Downadup does seem to have leveled off in terms of affected IP addresses per day, currently in the 3 million ballpark whereas it had peaked at somewhere in the 10 million to 15 million range, Runald says. He doesn’t expect the perpetrators to distribute a feared payload either now that all eyes are on the worm.

“I think the person or people behind it got kind of scared that it got as big as it did,” he says. “Distributing the payload now would put too much heat on them.”

Still, Runald says it’s puzzling that the Downadup creator or creators didn’t strike when they could, with access to information on millions of enterprise machines. He says the worm has worked amazingly well considering how multifeatured/complex it is. “Typically we see more bugs in code this complicated,” he says.

Despite the formation of an industry coalition that F-Secure is part of to quash Downadup, and Microsoft’s much publicized $250,000 bounty on the head or heads of the worm’s creators, Runald doesn’t expect the villain or villains will be nabbed. While the bounty can’t hurt, he says the reality is that anyone who could provide information about those behind Downadup probably is deep into cybercrime themselves and wouldn’t want the heat from law enforcement. “$250,000 is not a lot compared to what some of these groups are making,” he says.

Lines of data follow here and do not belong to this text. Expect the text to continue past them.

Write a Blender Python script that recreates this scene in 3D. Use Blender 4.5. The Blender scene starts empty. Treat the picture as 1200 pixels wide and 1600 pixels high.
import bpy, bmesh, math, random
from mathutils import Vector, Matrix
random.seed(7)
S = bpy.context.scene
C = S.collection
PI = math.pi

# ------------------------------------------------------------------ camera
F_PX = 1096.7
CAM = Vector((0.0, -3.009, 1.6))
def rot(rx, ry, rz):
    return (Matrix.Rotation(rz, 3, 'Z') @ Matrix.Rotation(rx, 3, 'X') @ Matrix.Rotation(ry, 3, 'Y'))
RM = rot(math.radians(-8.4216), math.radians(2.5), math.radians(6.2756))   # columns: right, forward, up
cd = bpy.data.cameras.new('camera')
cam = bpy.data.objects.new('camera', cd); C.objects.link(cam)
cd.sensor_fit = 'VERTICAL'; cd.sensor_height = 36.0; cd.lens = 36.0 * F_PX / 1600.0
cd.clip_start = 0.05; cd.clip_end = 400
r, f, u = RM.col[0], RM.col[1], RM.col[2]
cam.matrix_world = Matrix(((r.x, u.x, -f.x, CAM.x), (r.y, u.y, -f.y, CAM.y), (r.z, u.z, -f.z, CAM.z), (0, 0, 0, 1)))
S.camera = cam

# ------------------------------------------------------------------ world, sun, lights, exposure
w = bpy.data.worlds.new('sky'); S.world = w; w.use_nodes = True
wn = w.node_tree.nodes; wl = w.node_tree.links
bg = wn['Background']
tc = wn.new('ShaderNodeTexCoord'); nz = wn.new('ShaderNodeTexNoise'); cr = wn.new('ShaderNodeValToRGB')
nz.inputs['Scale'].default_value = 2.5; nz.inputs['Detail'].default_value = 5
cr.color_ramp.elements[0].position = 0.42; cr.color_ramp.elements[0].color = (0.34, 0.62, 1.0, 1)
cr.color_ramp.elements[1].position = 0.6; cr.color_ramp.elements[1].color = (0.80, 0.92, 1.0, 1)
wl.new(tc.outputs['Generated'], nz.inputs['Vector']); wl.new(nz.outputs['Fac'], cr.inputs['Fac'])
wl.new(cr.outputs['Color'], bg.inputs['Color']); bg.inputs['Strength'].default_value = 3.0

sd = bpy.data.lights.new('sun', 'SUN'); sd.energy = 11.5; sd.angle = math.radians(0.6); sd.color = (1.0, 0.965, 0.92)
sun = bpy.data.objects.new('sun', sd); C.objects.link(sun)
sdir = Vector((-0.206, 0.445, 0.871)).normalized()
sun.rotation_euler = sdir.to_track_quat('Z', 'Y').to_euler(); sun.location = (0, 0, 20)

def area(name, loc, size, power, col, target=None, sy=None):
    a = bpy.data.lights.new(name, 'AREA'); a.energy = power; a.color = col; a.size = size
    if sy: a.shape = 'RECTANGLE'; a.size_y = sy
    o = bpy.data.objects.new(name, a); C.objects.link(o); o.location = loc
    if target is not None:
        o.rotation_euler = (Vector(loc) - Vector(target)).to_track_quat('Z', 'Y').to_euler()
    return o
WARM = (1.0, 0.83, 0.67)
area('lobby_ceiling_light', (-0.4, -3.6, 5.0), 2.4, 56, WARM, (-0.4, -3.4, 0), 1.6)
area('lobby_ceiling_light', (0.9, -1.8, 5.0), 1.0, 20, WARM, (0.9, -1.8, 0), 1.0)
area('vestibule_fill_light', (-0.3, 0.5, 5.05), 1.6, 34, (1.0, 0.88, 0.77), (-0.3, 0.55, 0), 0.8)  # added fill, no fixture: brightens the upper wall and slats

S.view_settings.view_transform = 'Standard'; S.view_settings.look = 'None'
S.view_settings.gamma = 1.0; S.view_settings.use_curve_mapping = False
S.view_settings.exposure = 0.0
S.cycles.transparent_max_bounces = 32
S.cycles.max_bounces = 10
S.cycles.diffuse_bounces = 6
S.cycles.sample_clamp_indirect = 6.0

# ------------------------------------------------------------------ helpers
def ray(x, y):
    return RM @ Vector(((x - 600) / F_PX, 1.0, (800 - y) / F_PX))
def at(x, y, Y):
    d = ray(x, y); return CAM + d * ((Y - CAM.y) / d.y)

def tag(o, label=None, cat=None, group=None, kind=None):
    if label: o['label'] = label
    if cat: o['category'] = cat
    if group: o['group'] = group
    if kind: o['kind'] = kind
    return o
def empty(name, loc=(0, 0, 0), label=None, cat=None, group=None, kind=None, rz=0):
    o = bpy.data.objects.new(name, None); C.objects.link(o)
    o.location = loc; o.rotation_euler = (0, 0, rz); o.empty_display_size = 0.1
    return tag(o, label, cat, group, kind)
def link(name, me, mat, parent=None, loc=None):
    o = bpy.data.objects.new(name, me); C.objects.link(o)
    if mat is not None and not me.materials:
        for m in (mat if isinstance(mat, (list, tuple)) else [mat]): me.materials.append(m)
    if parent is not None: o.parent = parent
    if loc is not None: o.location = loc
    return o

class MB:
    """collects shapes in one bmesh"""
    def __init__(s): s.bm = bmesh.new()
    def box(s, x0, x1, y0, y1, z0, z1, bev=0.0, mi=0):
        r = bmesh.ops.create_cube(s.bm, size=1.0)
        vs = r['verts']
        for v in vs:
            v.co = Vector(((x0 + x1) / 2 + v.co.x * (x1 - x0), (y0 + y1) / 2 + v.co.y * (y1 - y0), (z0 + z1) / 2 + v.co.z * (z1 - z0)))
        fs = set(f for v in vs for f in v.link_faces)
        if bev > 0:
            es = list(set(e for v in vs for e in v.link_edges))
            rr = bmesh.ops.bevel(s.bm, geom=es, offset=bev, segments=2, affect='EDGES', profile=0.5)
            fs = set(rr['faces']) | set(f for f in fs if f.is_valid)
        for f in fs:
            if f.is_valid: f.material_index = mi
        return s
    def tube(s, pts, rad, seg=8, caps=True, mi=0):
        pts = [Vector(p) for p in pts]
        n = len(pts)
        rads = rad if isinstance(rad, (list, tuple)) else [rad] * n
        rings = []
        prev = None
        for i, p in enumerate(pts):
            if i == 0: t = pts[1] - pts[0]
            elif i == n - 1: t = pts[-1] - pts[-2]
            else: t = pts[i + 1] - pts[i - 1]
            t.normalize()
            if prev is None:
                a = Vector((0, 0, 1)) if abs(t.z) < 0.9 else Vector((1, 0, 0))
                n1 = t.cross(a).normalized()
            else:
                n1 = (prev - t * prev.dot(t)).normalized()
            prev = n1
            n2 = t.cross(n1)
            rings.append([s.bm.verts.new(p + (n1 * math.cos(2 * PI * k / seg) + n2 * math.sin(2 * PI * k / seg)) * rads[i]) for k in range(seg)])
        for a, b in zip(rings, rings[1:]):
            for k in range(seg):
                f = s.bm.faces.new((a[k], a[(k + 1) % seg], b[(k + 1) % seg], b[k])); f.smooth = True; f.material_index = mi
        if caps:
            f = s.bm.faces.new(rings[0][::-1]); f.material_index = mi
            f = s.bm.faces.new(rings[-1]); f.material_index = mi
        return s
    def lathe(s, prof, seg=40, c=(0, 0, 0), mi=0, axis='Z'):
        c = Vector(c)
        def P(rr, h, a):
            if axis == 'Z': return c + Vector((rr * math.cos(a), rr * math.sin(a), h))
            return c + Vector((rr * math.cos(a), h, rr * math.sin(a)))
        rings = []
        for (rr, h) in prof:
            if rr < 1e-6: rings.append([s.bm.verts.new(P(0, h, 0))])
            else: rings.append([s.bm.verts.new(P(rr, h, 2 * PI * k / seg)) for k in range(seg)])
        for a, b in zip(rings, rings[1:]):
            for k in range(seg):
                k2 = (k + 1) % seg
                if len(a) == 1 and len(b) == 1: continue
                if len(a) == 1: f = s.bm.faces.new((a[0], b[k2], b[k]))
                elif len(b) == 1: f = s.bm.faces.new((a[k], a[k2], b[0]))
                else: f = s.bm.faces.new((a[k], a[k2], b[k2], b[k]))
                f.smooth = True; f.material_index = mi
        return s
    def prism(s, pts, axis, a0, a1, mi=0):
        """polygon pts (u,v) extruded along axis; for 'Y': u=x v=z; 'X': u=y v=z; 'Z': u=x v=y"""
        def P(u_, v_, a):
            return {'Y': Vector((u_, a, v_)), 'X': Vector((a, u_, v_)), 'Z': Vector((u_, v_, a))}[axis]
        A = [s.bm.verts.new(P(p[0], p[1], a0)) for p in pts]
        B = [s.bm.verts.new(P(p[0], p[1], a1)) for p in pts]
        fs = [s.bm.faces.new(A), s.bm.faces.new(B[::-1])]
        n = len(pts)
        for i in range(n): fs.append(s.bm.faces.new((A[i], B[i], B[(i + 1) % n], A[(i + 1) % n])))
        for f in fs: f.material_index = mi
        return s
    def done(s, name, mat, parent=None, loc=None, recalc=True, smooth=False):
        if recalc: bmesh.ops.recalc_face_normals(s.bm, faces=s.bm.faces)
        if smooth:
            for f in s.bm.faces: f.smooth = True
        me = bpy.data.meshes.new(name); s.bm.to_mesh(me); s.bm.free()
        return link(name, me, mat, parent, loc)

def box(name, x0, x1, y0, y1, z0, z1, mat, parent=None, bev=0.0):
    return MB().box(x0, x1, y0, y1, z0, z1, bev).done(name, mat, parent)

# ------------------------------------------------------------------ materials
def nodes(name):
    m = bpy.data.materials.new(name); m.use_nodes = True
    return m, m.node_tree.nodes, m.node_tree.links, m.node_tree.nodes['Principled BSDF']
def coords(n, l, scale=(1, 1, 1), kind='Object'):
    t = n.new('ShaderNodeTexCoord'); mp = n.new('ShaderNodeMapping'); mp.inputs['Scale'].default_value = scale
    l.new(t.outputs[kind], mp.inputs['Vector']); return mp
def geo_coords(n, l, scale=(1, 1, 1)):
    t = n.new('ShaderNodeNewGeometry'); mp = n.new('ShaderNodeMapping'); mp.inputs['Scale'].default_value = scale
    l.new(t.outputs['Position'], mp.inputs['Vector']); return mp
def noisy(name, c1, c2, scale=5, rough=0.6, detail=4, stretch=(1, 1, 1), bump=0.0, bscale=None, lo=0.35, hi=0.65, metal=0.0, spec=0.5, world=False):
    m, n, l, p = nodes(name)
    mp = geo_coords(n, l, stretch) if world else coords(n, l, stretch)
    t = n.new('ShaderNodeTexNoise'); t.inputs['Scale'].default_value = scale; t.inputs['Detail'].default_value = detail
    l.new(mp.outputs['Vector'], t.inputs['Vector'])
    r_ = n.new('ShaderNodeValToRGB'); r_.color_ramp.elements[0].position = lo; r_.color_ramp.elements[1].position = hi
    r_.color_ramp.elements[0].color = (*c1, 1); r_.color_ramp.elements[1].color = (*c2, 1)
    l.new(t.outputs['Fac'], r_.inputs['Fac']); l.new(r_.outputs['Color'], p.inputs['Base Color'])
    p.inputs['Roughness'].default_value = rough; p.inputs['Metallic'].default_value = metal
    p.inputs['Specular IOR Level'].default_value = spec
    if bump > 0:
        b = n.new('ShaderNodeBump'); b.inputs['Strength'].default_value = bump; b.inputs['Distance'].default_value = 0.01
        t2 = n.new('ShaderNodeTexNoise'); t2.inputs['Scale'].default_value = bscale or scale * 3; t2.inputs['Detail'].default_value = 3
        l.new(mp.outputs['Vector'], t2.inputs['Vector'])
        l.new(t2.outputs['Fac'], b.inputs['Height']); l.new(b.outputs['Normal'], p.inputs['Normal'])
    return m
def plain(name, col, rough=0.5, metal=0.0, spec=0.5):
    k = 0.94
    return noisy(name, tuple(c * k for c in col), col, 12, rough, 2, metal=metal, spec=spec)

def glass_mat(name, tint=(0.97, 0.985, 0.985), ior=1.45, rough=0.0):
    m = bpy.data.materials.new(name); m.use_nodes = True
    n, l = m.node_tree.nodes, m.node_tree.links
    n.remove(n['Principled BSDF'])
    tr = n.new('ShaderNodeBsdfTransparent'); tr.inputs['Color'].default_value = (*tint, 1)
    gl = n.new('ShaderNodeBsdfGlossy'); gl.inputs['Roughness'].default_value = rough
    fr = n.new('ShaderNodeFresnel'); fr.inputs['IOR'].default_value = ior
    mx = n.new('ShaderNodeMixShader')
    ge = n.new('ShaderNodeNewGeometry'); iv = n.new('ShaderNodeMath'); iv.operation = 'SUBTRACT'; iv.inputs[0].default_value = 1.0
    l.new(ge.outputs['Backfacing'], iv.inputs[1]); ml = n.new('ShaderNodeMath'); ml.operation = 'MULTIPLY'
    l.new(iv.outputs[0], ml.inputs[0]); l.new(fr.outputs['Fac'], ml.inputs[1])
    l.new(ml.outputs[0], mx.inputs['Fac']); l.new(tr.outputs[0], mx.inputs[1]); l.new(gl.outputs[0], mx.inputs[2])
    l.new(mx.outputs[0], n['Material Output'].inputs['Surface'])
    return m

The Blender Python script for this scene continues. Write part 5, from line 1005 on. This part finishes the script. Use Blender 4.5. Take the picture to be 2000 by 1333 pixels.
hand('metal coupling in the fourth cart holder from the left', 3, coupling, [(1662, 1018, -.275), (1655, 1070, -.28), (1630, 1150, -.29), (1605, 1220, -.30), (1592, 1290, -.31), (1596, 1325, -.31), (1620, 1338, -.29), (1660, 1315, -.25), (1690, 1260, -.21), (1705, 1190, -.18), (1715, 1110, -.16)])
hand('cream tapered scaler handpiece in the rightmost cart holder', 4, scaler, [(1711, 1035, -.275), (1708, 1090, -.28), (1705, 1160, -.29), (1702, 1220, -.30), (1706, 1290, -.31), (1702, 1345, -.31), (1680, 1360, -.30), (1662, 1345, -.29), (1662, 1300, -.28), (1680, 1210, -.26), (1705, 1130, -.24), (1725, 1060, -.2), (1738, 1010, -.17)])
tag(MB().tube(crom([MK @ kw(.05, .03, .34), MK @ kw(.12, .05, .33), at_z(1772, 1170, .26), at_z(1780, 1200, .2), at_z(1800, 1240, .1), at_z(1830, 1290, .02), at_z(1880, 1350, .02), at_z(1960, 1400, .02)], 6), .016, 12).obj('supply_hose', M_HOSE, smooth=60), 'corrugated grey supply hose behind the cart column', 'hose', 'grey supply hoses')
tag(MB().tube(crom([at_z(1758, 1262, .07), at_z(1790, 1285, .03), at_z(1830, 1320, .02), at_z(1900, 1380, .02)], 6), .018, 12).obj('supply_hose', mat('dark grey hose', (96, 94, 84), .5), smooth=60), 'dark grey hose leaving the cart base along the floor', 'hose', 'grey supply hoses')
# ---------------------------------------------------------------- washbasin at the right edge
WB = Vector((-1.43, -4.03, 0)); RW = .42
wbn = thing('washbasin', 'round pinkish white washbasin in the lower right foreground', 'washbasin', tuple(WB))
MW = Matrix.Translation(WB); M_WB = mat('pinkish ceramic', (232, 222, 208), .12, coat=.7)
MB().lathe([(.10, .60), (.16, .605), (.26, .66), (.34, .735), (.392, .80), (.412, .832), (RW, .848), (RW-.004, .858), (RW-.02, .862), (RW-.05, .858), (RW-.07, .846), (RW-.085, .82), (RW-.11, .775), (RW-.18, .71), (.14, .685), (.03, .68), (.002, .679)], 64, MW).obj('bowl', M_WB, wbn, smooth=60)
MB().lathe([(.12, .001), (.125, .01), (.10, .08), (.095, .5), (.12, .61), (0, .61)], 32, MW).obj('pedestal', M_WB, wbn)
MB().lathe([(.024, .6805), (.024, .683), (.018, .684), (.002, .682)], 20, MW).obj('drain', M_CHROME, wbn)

Downadup/Conficker has received more mainstream media attention than any such worm since Sasser back in 2004, Runald says. One silver lining is that the coverage could be a wake-up call to consumers (he says enterprises are already pretty well aware of continuing threats). “A lot of consumers think the situation has been getting better, whereas in fact we’ve found 14 million malware samples over the last 12 months, so it’s actually getting far worse.”